## Exercise materials

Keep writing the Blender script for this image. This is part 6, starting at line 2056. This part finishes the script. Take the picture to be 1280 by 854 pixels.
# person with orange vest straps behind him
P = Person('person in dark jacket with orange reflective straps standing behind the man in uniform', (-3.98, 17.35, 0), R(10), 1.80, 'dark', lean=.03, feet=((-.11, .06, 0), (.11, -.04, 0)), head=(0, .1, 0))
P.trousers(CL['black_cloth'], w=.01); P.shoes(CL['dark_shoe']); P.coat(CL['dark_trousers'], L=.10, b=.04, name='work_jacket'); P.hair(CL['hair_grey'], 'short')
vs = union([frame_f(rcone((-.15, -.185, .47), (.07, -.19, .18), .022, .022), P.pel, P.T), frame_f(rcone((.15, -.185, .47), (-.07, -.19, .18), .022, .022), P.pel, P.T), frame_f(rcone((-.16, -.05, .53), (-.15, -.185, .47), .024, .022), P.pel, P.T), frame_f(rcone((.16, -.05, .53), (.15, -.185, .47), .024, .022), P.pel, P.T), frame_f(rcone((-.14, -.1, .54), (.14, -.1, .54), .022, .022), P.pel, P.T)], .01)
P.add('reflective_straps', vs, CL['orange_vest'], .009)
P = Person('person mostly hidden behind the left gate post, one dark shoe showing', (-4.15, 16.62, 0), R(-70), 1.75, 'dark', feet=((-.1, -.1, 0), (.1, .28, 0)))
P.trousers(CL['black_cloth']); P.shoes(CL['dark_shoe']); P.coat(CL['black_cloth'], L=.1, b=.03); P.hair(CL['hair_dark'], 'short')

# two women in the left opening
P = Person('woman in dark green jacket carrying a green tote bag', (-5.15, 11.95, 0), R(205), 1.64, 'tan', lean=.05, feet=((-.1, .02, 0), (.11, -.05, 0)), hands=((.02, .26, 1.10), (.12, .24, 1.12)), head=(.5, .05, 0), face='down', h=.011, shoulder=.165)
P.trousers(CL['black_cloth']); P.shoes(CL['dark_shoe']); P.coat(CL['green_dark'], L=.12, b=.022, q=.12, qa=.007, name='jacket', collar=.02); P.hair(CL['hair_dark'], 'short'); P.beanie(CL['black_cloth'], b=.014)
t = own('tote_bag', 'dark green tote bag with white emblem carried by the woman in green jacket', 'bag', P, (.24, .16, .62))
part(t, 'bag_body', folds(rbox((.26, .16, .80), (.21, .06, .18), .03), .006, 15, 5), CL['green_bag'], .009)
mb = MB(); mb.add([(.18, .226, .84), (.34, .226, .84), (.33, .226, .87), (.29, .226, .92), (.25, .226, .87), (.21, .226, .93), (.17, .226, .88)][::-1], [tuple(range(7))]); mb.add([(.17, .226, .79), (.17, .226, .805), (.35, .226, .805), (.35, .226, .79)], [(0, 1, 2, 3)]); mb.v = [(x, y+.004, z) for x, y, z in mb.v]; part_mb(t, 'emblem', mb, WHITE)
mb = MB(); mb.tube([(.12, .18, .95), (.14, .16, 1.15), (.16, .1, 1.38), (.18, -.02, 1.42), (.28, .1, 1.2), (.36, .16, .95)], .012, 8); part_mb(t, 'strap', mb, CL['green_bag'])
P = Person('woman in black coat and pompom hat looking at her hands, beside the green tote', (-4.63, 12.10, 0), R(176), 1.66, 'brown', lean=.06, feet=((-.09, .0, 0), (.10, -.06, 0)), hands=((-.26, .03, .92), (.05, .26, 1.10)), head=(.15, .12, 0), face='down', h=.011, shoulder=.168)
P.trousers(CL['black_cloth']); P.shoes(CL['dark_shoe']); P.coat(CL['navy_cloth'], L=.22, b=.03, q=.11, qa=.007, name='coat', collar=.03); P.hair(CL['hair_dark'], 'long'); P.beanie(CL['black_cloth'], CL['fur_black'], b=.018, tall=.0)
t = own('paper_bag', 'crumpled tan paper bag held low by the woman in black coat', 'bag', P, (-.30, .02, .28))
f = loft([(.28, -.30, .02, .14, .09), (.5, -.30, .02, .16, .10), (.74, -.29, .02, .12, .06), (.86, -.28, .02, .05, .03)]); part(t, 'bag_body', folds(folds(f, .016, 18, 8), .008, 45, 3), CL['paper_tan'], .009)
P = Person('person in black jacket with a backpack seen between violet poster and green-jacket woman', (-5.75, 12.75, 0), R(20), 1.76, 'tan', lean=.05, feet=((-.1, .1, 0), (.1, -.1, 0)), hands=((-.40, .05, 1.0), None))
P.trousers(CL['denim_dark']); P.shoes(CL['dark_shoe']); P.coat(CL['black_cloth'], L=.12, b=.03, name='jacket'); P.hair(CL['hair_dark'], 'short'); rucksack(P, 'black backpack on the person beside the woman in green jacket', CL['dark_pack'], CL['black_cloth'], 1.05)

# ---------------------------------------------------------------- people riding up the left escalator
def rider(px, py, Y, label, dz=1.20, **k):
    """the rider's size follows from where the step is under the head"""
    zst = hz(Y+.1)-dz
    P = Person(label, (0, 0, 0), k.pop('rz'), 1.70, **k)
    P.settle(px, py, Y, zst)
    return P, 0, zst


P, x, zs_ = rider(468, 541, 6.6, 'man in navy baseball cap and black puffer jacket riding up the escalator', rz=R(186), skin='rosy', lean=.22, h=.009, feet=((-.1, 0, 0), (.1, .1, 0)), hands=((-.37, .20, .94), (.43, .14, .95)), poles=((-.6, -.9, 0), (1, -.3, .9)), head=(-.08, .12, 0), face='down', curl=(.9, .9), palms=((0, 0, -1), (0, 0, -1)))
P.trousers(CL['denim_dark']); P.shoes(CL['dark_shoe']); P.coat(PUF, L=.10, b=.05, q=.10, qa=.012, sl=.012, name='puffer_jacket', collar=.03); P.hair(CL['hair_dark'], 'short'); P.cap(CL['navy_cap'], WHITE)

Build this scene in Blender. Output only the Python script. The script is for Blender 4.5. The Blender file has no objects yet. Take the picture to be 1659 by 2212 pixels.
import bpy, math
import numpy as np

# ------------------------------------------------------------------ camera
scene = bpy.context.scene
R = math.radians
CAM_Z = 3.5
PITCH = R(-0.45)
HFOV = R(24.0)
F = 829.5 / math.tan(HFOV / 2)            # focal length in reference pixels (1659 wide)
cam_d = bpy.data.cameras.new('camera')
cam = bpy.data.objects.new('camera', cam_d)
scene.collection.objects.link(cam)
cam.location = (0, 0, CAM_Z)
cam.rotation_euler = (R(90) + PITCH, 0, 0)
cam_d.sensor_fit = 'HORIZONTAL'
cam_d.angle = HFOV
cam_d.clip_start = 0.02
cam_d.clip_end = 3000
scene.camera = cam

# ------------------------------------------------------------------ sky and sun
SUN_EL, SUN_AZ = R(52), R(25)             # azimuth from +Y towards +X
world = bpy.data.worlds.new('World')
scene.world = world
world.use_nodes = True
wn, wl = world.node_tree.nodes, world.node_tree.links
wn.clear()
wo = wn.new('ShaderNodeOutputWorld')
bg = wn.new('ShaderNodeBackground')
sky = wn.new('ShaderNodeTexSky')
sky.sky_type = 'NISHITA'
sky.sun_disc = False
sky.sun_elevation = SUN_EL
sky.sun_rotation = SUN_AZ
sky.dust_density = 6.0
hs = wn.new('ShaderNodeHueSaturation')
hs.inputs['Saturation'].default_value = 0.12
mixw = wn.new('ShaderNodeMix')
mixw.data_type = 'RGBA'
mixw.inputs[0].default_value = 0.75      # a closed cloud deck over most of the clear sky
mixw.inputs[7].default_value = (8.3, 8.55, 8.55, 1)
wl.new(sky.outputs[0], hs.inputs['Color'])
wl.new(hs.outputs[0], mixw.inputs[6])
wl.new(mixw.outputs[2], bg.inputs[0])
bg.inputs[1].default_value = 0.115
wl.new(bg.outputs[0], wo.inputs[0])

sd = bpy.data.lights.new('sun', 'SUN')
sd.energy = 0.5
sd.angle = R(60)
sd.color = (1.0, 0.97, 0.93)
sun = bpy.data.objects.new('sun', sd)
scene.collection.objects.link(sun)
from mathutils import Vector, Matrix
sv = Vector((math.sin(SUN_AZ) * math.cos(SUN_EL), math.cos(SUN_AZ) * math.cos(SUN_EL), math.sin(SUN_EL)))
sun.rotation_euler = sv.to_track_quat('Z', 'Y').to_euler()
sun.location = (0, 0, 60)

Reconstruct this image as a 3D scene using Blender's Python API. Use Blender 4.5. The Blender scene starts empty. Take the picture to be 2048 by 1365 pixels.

## Exercise requirements
Extract exactly the leading lines of the data, stopping at and including the line with "b=.03); P.hair(CL['hair_dark'], 'short')".

## Written solution
Keep writing the Blender script for this image. This is part 6, starting at line 2056. This part finishes the script. Take the picture to be 1280 by 854 pixels.
# person with orange vest straps behind him
P = Person('person in dark jacket with orange reflective straps standing behind the man in uniform', (-3.98, 17.35, 0), R(10), 1.80, 'dark', lean=.03, feet=((-.11, .06, 0), (.11, -.04, 0)), head=(0, .1, 0))
P.trousers(CL['black_cloth'], w=.01); P.shoes(CL['dark_shoe']); P.coat(CL['dark_trousers'], L=.10, b=.04, name='work_jacket'); P.hair(CL['hair_grey'], 'short')
vs = union([frame_f(rcone((-.15, -.185, .47), (.07, -.19, .18), .022, .022), P.pel, P.T), frame_f(rcone((.15, -.185, .47), (-.07, -.19, .18), .022, .022), P.pel, P.T), frame_f(rcone((-.16, -.05, .53), (-.15, -.185, .47), .024, .022), P.pel, P.T), frame_f(rcone((.16, -.05, .53), (.15, -.185, .47), .024, .022), P.pel, P.T), frame_f(rcone((-.14, -.1, .54), (.14, -.1, .54), .022, .022), P.pel, P.T)], .01)
P.add('reflective_straps', vs, CL['orange_vest'], .009)
P = Person('person mostly hidden behind the left gate post, one dark shoe showing', (-4.15, 16.62, 0), R(-70), 1.75, 'dark', feet=((-.1, -.1, 0), (.1, .28, 0)))
P.trousers(CL['black_cloth']); P.shoes(CL['dark_shoe']); P.coat(CL['black_cloth'], L=.1, b=.03); P.hair(CL['hair_dark'], 'short')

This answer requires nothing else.